- **DATASET EXCERPT**:
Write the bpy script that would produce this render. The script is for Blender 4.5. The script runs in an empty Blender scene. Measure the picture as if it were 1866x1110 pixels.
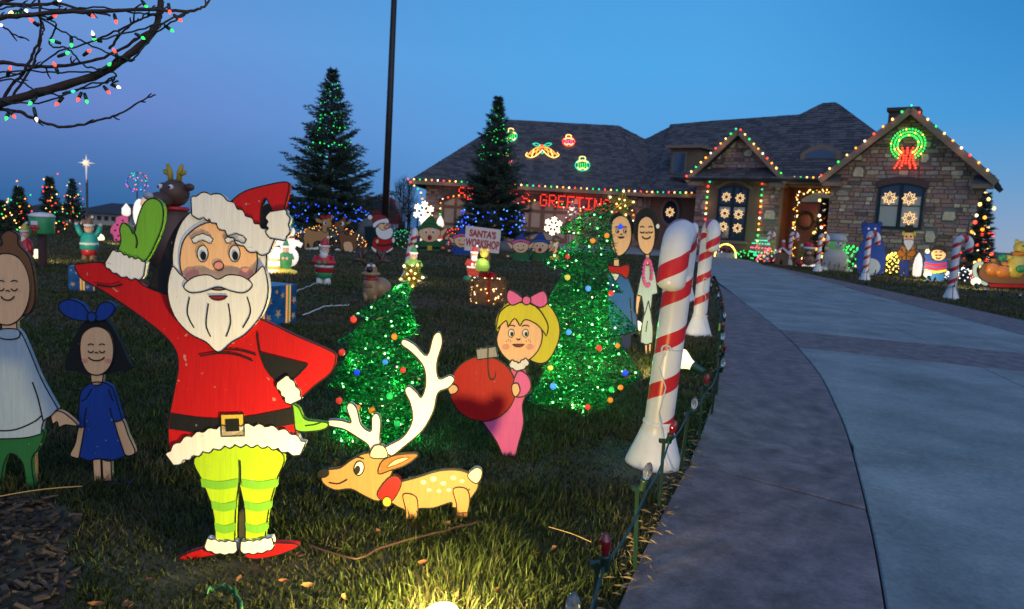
import bpy, math, random
import numpy as np
from mathutils import Vector, Matrix
random.seed(7)
rng = np.random.default_rng(7)
sc = bpy.context.scene
COL = sc.collection
U = random.uniform

# ------------------------------------------------------------------ camera
F, CX, CY, EYE = 1330.0, 933.0, 555.0, 0.97
PITCH, ROLL = math.atan(151 / 1330), math.radians(3.15)
FW = Vector((0, math.cos(PITCH), -math.sin(PITCH)))
_r0, _u0 = Vector((1, 0, 0)), Vector((0, math.sin(PITCH), math.cos(PITCH)))
RT = _r0 * math.cos(ROLL) + _u0 * math.sin(ROLL)
UP = _u0 * math.cos(ROLL) - _r0 * math.sin(ROLL)
CAM = Vector((0, 0, EYE))
cd = bpy.data.cameras.new('camera')
cam = bpy.data.objects.new('camera', cd)
COL.objects.link(cam)
cam.matrix_world = Matrix(((RT.x, UP.x, -FW.x, 0), (RT.y, UP.y, -FW.y, 0), (RT.z, UP.z, -FW.z, EYE), (0, 0, 0, 1)))
cd.sensor_width, cd.lens = 36, F / 1866 * 36
cd.clip_start, cd.clip_end = 0.05, 6000
cd.dof.use_dof, cd.dof.focus_distance, cd.dof.aperture_fstop = True, 2.5, 5.6
sc.camera = cam

# ------------------------------------------------------------------ dusk sky
w = bpy.data.worlds.new('World')
sc.world = w
w.use_nodes = True
nt = w.node_tree
N, L = nt.nodes, nt.links
N.clear()
out = N.new('ShaderNodeOutputWorld')
tc = N.new('ShaderNodeTexCoord')
sep = N.new('ShaderNodeSeparateXYZ')
L.new(tc.outputs['Generated'], sep.inputs[0])


def ramp(stops, src):
    n = N.new('ShaderNodeValToRGB')
    e = n.color_ramp.elements
    while len(e) > 1:
        e.remove(e[-1])
    for i, (p, c) in enumerate(stops):
        k = e[0] if i == 0 else e.new(p)
        k.position = p
        k.color = (*c, 1)
    L.new(src, n.inputs[0])
    return n.outputs[0]


zr = N.new('ShaderNodeMapRange')
L.new(sep.outputs['Z'], zr.inputs[0])
zr.inputs[1].default_value, zr.inputs[2].default_value = -0.1, 0.9
zz = zr.outputs[0]
east = ramp([(0.0, (.015, .07, .2)), (.1, (.03, .11, .28)), (.155, (.07, .155, .385)), (.21, (.12, .2, .49)), (.3, (.125, .25, .555)),
             (.42, (.08, .23, .52)), (.7, (.05, .16, .42)), (1, (.04, .13, .36))], zz)
mid = ramp([(0.0, (.04, .14, .33)), (.1, (.085, .235, .5)), (.2, (.085, .295, .62)), (.3, (.07, .32, .66)), (.4, (.06, .29, .62)),
            (.7, (.05, .18, .45)), (1, (.04, .13, .36))], zz)
west = ramp([(0.0, (.2, .22, .3)), (.1, (.25, .32, .44)), (.17, (.13, .29, .51)), (.25, (.05, .26, .56)), (.38, (.022, .19, .48)),
             (.7, (.04, .16, .42)), (1, (.04, .13, .36))], zz)


def mapx(a, b):
    m = N.new('ShaderNodeMapRange')
    m.interpolation_type = 'SMOOTHSTEP'
    L.new(sep.outputs['X'], m.inputs[0])
    m.inputs[1].default_value, m.inputs[2].default_value = a, b
    return m.outputs[0]


def mix(f, a, b):
    m = N.new('ShaderNodeMix')
    m.data_type = 'RGBA'
    L.new(f, m.inputs[0])
    L.new(a, m.inputs[6])
    L.new(b, m.inputs[7])
    return m.outputs[2]


sky = mix(mapx(.2, .62), mix(mapx(-.6, .15), east, mid), west)
bg = N.new('ShaderNodeBackground')
L.new(sky, bg.inputs[0])
bg.inputs[1].default_value = 1.2
L.new(bg.outputs[0], out.inputs[0])
sd = bpy.data.lights.new('sun', 'SUN')          # last glow of the sun that has set behind the photographer's right
sd.energy, sd.angle, sd.color = 1.12, math.radians(80), (1, .84, .68)
sun = bpy.data.objects.new('sun', sd)
COL.objects.link(sun)
sun.rotation_euler = (math.radians(62), 0, math.radians(25))
vs = sc.view_settings
vs.view_transform, vs.look, vs.exposure, vs.gamma = 'Standard', 'None', 0, 1
vs.use_curve_mapping = False
sc.render.engine = 'CYCLES'
sc.cycles.use_denoising = True
sc.cycles.max_bounces, sc.cycles.transparent_max_bounces = 6, 8
sc.cycles.sample_clamp_indirect = 3


# ------------------------------------------------------------------ helpers
def ray(x, y):
    return FW + RT * ((x - CX) / F) - UP * ((y - CY) / F)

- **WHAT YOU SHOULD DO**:
Transcribe the listing in full and omit the pictures.

- **REPLY**:
Write the bpy script that would produce this render. The script is for Blender 4.5. The script runs in an empty Blender scene. Measure the picture as if it were 1866x1110 pixels.
import bpy, math, random
import numpy as np
from mathutils import Vector, Matrix
random.seed(7)
rng = np.random.default_rng(7)
sc = bpy.context.scene
COL = sc.collection
U = random.uniform

# ------------------------------------------------------------------ camera
F, CX, CY, EYE = 1330.0, 933.0, 555.0, 0.97
PITCH, ROLL = math.atan(151 / 1330), math.radians(3.15)
FW = Vector((0, math.cos(PITCH), -math.sin(PITCH)))
_r0, _u0 = Vector((1, 0, 0)), Vector((0, math.sin(PITCH), math.cos(PITCH)))
RT = _r0 * math.cos(ROLL) + _u0 * math.sin(ROLL)
UP = _u0 * math.cos(ROLL) - _r0 * math.sin(ROLL)
CAM = Vector((0, 0, EYE))
cd = bpy.data.cameras.new('camera')
cam = bpy.data.objects.new('camera', cd)
COL.objects.link(cam)
cam.matrix_world = Matrix(((RT.x, UP.x, -FW.x, 0), (RT.y, UP.y, -FW.y, 0), (RT.z, UP.z, -FW.z, EYE), (0, 0, 0, 1)))
cd.sensor_width, cd.lens = 36, F / 1866 * 36
cd.clip_start, cd.clip_end = 0.05, 6000
cd.dof.use_dof, cd.dof.focus_distance, cd.dof.aperture_fstop = True, 2.5, 5.6
sc.camera = cam

# ------------------------------------------------------------------ dusk sky
w = bpy.data.worlds.new('World')
sc.world = w
w.use_nodes = True
nt = w.node_tree
N, L = nt.nodes, nt.links
N.clear()
out = N.new('ShaderNodeOutputWorld')
tc = N.new('ShaderNodeTexCoord')
sep = N.new('ShaderNodeSeparateXYZ')
L.new(tc.outputs['Generated'], sep.inputs[0])


def ramp(stops, src):
    n = N.new('ShaderNodeValToRGB')
    e = n.color_ramp.elements
    while len(e) > 1:
        e.remove(e[-1])
    for i, (p, c) in enumerate(stops):
        k = e[0] if i == 0 else e.new(p)
        k.position = p
        k.color = (*c, 1)
    L.new(src, n.inputs[0])
    return n.outputs[0]


zr = N.new('ShaderNodeMapRange')
L.new(sep.outputs['Z'], zr.inputs[0])
zr.inputs[1].default_value, zr.inputs[2].default_value = -0.1, 0.9
zz = zr.outputs[0]
east = ramp([(0.0, (.015, .07, .2)), (.1, (.03, .11, .28)), (.155, (.07, .155, .385)), (.21, (.12, .2, .49)), (.3, (.125, .25, .555)),
             (.42, (.08, .23, .52)), (.7, (.05, .16, .42)), (1, (.04, .13, .36))], zz)
mid = ramp([(0.0, (.04, .14, .33)), (.1, (.085, .235, .5)), (.2, (.085, .295, .62)), (.3, (.07, .32, .66)), (.4, (.06, .29, .62)),
            (.7, (.05, .18, .45)), (1, (.04, .13, .36))], zz)
west = ramp([(0.0, (.2, .22, .3)), (.1, (.25, .32, .44)), (.17, (.13, .29, .51)), (.25, (.05, .26, .56)), (.38, (.022, .19, .48)),
             (.7, (.04, .16, .42)), (1, (.04, .13, .36))], zz)


def mapx(a, b):
    m = N.new('ShaderNodeMapRange')
    m.interpolation_type = 'SMOOTHSTEP'
    L.new(sep.outputs['X'], m.inputs[0])
    m.inputs[1].default_value, m.inputs[2].default_value = a, b
    return m.outputs[0]


def mix(f, a, b):
    m = N.new('ShaderNodeMix')
    m.data_type = 'RGBA'
    L.new(f, m.inputs[0])
    L.new(a, m.inputs[6])
    L.new(b, m.inputs[7])
    return m.outputs[2]


sky = mix(mapx(.2, .62), mix(mapx(-.6, .15), east, mid), west)
bg = N.new('ShaderNodeBackground')
L.new(sky, bg.inputs[0])
bg.inputs[1].default_value = 1.2
L.new(bg.outputs[0], out.inputs[0])
sd = bpy.data.lights.new('sun', 'SUN')          # last glow of the sun that has set behind the photographer's right
sd.energy, sd.angle, sd.color = 1.12, math.radians(80), (1, .84, .68)
sun = bpy.data.objects.new('sun', sd)
COL.objects.link(sun)
sun.rotation_euler = (math.radians(62), 0, math.radians(25))
vs = sc.view_settings
vs.view_transform, vs.look, vs.exposure, vs.gamma = 'Standard', 'None', 0, 1
vs.use_curve_mapping = False
sc.render.engine = 'CYCLES'
sc.cycles.use_denoising = True
sc.cycles.max_bounces, sc.cycles.transparent_max_bounces = 6, 8
sc.cycles.sample_clamp_indirect = 3


# ------------------------------------------------------------------ helpers
def ray(x, y):
    return FW + RT * ((x - CX) / F) - UP * ((y - CY) / F)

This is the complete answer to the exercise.